Detroit hat sich bewusst entschieden, offensiv wie defensiv auf das Run Game zu setzen und bei den Lions muss man das Coaching auf beiden Seiten des Balls schon sehr kritisch hinterfragen. Die teure Offensive Line war zudem eine Enttäuschung. Und Minnesota? Die Offensive Line war das zentrale Problem, das war auch schon im vergangenen Sommer klar; und als Zimmer sich jetzt dennoch entschied, alles auf das Run Game zu setzen, war das Schicksal besiegelt. Hier muss man die Frage stellen: Wäre die Saison anders verlaufen, wenn man mit Keenum und einem teureren Guard statt mit Cousins in die Saison gegangen wäre?

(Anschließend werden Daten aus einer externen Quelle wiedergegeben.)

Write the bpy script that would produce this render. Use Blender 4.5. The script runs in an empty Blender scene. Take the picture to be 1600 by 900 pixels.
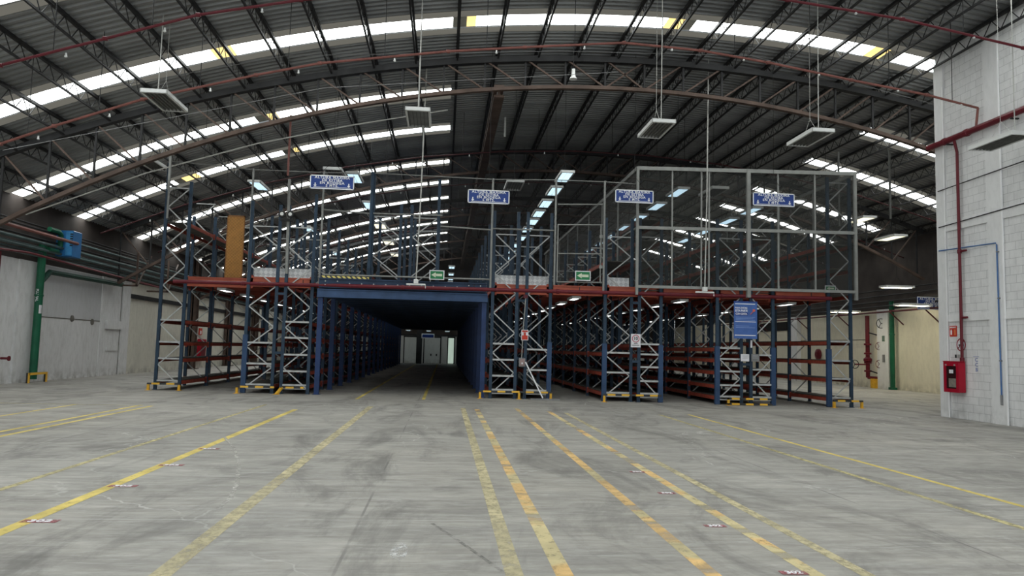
import bpy, math, random
from mathutils import Vector, Matrix
random.seed(7)
scn = bpy.context.scene
COL = scn.collection
R = math.radians

# ------------------------------------------------------------------ materials
MATS = {}
def nodes_of(name):
    m = bpy.data.materials.new(name); m.use_nodes = True
    nt = m.node_tree
    for n in list(nt.nodes): nt.nodes.remove(n)
    return m, nt, nt.nodes.new('ShaderNodeOutputMaterial')

def N(nt, t, **kw):
    n = nt.nodes.new(t)
    for k, v in kw.items(): setattr(n, k, v)
    return n

def rgba(c): return (c[0], c[1], c[2], 1.0)

def mat(name, col, rough=.6, metal=0., var=.25, scale=3., stretch=(1, 1, 1), spec=.3, bump=0.):
    """painted / plain surface with soft procedural mottling"""
    if name in MATS: return MATS[name]
    m, nt, out = nodes_of(name)
    b = N(nt, 'ShaderNodeBsdfPrincipled')
    tc = N(nt, 'ShaderNodeTexCoord'); mp = N(nt, 'ShaderNodeMapping')
    mp.inputs['Scale'].default_value = stretch
    nz = N(nt, 'ShaderNodeTexNoise'); nz.inputs['Scale'].default_value = scale; nz.inputs['Detail'].default_value = 4
    rp = N(nt, 'ShaderNodeMapRange')
    rp.inputs['From Min'].default_value = .3; rp.inputs['From Max'].default_value = .7
    rp.inputs['To Min'].default_value = 1 - var; rp.inputs['To Max'].default_value = 1 + var * .6
    hs = N(nt, 'ShaderNodeHueSaturation'); hs.inputs['Color'].default_value = rgba(col)
    L = nt.links.new
    L(tc.outputs['Object'], mp.inputs['Vector']); L(mp.outputs[0], nz.inputs['Vector'])
    L(nz.outputs[0], rp.inputs['Value']); L(rp.outputs[0], hs.inputs['Value'])
    L(hs.outputs[0], b.inputs['Base Color'])
    b.inputs['Roughness'].default_value = rough; b.inputs['Metallic'].default_value = metal
    b.inputs['Specular IOR Level'].default_value = spec
    if bump:
        bp = N(nt, 'ShaderNodeBump'); bp.inputs['Strength'].default_value = bump; bp.inputs['Distance'].default_value = .01
        L(nz.outputs[0], bp.inputs['Height']); L(bp.outputs[0], b.inputs['Normal'])
    L(b.outputs[0], out.inputs[0])
    MATS[name] = m
    return m

def emit(name, col, strength):
    if name in MATS: return MATS[name]
    m, nt, out = nodes_of(name)
    e = N(nt, 'ShaderNodeEmission'); e.inputs[0].default_value = rgba(col); e.inputs[1].default_value = strength
    nz = N(nt, 'ShaderNodeTexNoise'); nz.inputs['Scale'].default_value = 1.5
    rp = N(nt, 'ShaderNodeMapRange'); rp.inputs['To Min'].default_value = strength * .8; rp.inputs['To Max'].default_value = strength * 1.2
    nt.links.new(nz.outputs[0], rp.inputs[0]); nt.links.new(rp.outputs[0], e.inputs[1])
    nt.links.new(e.outputs[0], out.inputs[0]); MATS[name] = m
    return m

def net_mat(name, col, cover):
    """fine wire netting: wires far thinner than a pixel, so given by how much of the area they cover"""
    if name in MATS: return MATS[name]
    m, nt, out = nodes_of(name)
    d = N(nt, 'ShaderNodeBsdfDiffuse'); d.inputs[0].default_value = rgba(col)
    t = N(nt, 'ShaderNodeBsdfTransparent'); mx = N(nt, 'ShaderNodeMixShader')
    nz = N(nt, 'ShaderNodeTexNoise'); nz.inputs['Scale'].default_value = .8
    rp = N(nt, 'ShaderNodeMapRange'); rp.inputs['To Min'].default_value = cover * .8; rp.inputs['To Max'].default_value = cover * 1.2
    L = nt.links.new
    L(nz.outputs[0], rp.inputs[0]); L(rp.outputs[0], mx.inputs[0])
    L(t.outputs[0], mx.inputs[1]); L(d.outputs[0], mx.inputs[2]); L(mx.outputs[0], out.inputs[0])
    MATS[name] = m
    return m

def mixcol(nt, fac, a, b):
    n = N(nt, 'ShaderNodeMix', data_type='RGBA')
    for s, v in ((n.inputs[0], fac), (n.inputs[6], a), (n.inputs[7], b)):
        if hasattr(v, 'links') or hasattr(v, 'is_linked'): nt.links.new(v, s)
        elif isinstance(v, (int, float)): s.default_value = v
        else: s.default_value = rgba(v)
    return n.outputs[2]

def mth(nt, op, a, b=None, c=None):
    n = N(nt, 'ShaderNodeMath', operation=op)
    for s, v in zip(n.inputs, (a, b, c)):
        if v is None: continue
        if isinstance(v, (int, float)): s.default_value = v
        else: nt.links.new(v, s)
    return n.outputs[0]

def noise(nt, vec, scale, detail=5, stretch=(1, 1, 1), rough=.55, dist=0.):
    mp = N(nt, 'ShaderNodeMapping'); mp.inputs['Scale'].default_value = stretch
    nt.links.new(vec, mp.inputs[0])
    n = N(nt, 'ShaderNodeTexNoise'); n.inputs['Scale'].default_value = scale; n.inputs['Detail'].default_value = detail
    n.inputs['Roughness'].default_value = rough; n.inputs['Distortion'].default_value = dist
    nt.links.new(mp.outputs[0], n.inputs['Vector'])
    return n.outputs[0]

def ramp(nt, val, lo, hi, a=0., b=1.):
    n = N(nt, 'ShaderNodeMapRange'); n.clamp = True
    n.inputs['From Min'].default_value = lo; n.inputs['From Max'].default_value = hi
    n.inputs['To Min'].default_value = a; n.inputs['To Max'].default_value = b
    nt.links.new(val, n.inputs[0]); return n.outputs[0]

def floor_material():
    m, nt, out = nodes_of('worn_concrete')
    b = N(nt, 'ShaderNodeBsdfPrincipled'); L = nt.links.new
    pos = N(nt, 'ShaderNodeNewGeometry').outputs['Position']
    sp = N(nt, 'ShaderNodeSeparateXYZ'); L(pos, sp.inputs[0]); X, Y = sp.outputs[0], sp.outputs[1]
    big = ramp(nt, noise(nt, pos, .35, 6, (1, 1, 1), .6, .4), .34, .66)
    mid = ramp(nt, noise(nt, pos, 1.1, 8, (.55, 1.3, 1), .68, .6), .32, .68)
    fin = ramp(nt, noise(nt, pos, 7., 8, (.45, 1.5, 1), .72), .3, .7)
    c = mixcol(nt, big, (.285, .268, .233), (.45, .428, .378))
    c2 = mixcol(nt, mth(nt, 'MULTIPLY', mid, .8), c, (.155, .148, .135))
    c3 = mixcol(nt, mth(nt, 'MULTIPLY', fin, .5), c2, (.58, .57, .54))
    warm = ramp(nt, noise(nt, pos, .16, 3), .45, .7, 0, .5)
    c3 = mixcol(nt, warm, c3, mixcol(nt, .5, c3, (.36, .32, .25)))
    st = ramp(nt, noise(nt, pos, 2.6, 10, (.22, 2.2, 1), .78, .3), .44, .64, 0, .55)
    c3 = mixcol(nt, st, c3, (.19, .182, .165))
    st2 = ramp(nt, noise(nt, pos, 3.4, 10, (.3, 2.0, 1), .8, .5), .54, .70, 0, .6)
    c3 = mixcol(nt, st2, c3, (.60, .59, .56))
    # tyre smudges
    sm = ramp(nt, noise(nt, pos, .6, 6, (1.4, .5, 1), .7, 1.2), .49, .66, 0, .7)
    c4 = mixcol(nt, sm, c3, (.13, .124, .115))
    # hairline cracks
    vo = N(nt, 'ShaderNodeTexVoronoi', feature='DISTANCE_TO_EDGE'); vo.inputs['Scale'].default_value = .17
    wp = N(nt, 'ShaderNodeVectorMath', operation='ADD')
    nn = N(nt, 'ShaderNodeTexNoise'); nn.inputs['Scale'].default_value = 1.3; nn.inputs['Detail'].default_value = 5
    L(pos, nn.inputs['Vector']); L(pos, wp.inputs[0]); L(nn.outputs[1], wp.inputs[1]); L(wp.outputs[0], vo.inputs['Vector'])
    cr = ramp(nt, vo.outputs[0], .0012, .003, .55, 0)
    cr = mth(nt, 'MULTIPLY', cr, ramp(nt, noise(nt, pos, .5, 3), .45, .6))
    c5 = mixcol(nt, cr, c4, (.62, .61, .58))
    # saw-cut joints: along the hall every 5.3 m, across it every 5 m
    jx = mth(nt, 'PINGPONG', mth(nt, 'ADD', X, .72), 2.65)
    jx = ramp(nt, jx, .008, .016, .6, 0)
    jn = ramp(nt, noise(nt, pos, .9, 3), .42, .6)
    c6 = mixcol(nt, mth(nt, 'MULTIPLY', jx, jn), c5, (.1, .095, .09))
    jy = mth(nt, 'PINGPONG', mth(nt, 'ADD', Y, -7.05), 2.5)
    jy = ramp(nt, jy, .006, .014, .5, 0)
    c7 = mixcol(nt, mth(nt, 'MULTIPLY', jy, jn), c6, (.6, .59, .56))
    L(c7, b.inputs['Base Color'])
    L(ramp(nt, mid, 0, 1, .5, .72), b.inputs['Roughness']); b.inputs['Specular IOR Level'].default_value = .35
    L(b.outputs[0], out.inputs[0]); return m

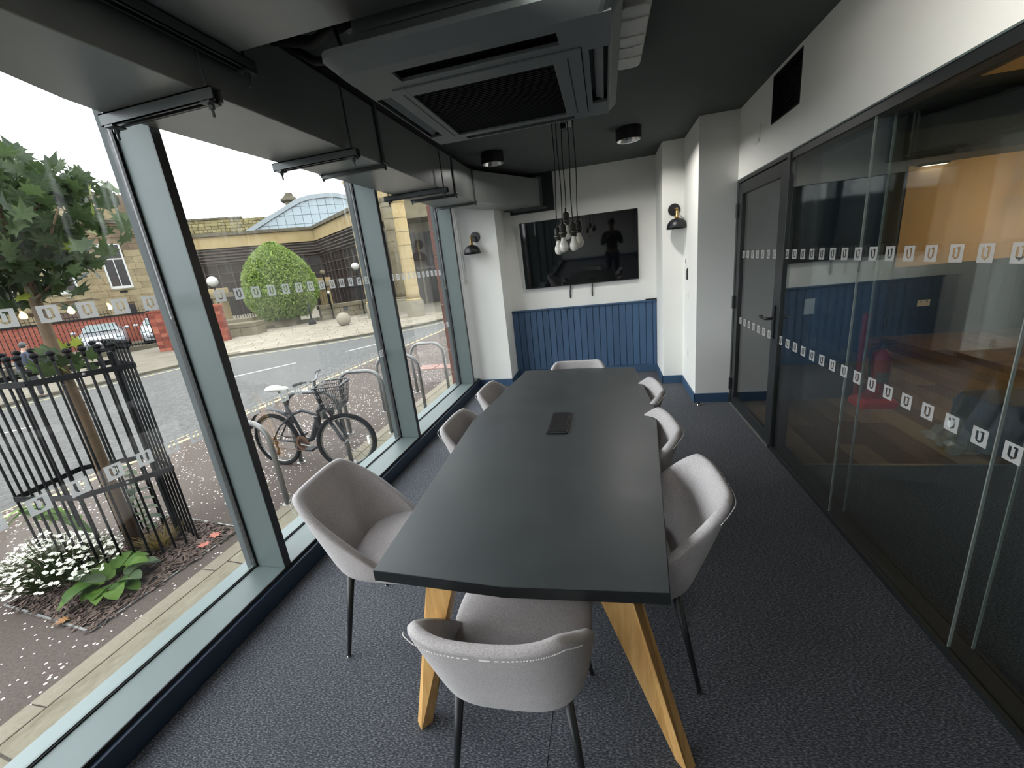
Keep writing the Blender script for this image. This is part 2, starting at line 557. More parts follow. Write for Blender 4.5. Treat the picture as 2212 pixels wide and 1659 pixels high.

Zusammenfassung: Der Quarterback ist mit weitem Abstand die wichtigste Position, und dementsprechend wird man ihn auch bezahlen müssen - deshalb ist es so wichtig, das Fenster auszunutzen, wenn der eigene Quarterback noch unter seinem Rookie-Vertrag spielt. Dass man einen Quarterback teuer bezahlt, ist keine Ausrede dafür, dass das Team um ihn herum schlecht ist oder das Scheme nicht zu den Spielern passt; auf Rang sieben und acht der QB-Durchschnittsgehälter stehen immerhin als Paradebeispiele Drew Brees und Andrew Luck.
Gregor Clewing: Wie geht es mit den Vikes weiter? Playoff-Träume beendet, verschiedene Baustellen (Offensive Line!) und eine neue Philosophie in der Offense nach De Filippos Entlassung. Hast du schon Vermutungen, wie diese Dinge angegangen werden?
So wie ich Mike Zimmer einschätze, und wie wir ihn im letzten Saison-Viertel auch gesehen haben, rechne ich damit, dass wir eher noch eine Intensivierung des eingeschlagenen Weges erleben. Natürlich muss und wird Minnesota vor allem die Interior Offensive Line adressieren, aber wie wird sich das aufs Play-Calling und den generellen Ansatz auswirken? Ich vermute, Zimmer wird über die Offseason versuchen, ein Running Team zu bauen, in dem Cousins nur als Game Manager fungiert.
Dann lautet die Frage, wie sehr das ins Extrem geht. Können Vikings etwa ein vernünftiges Play-Action-Passspiel entwickeln? Darin kann Cousins glänzen. So oder so, Minnesota muss - wie schon vor dieser Saison - die Offensive Line adressieren. Das wird maßgeblich darüber bestimmen, wo der Weg 2019 hingeht. Denn der Rest des Teams, daran hat sich nichts verändert, ist immer noch gut genug für ganz große Ziele.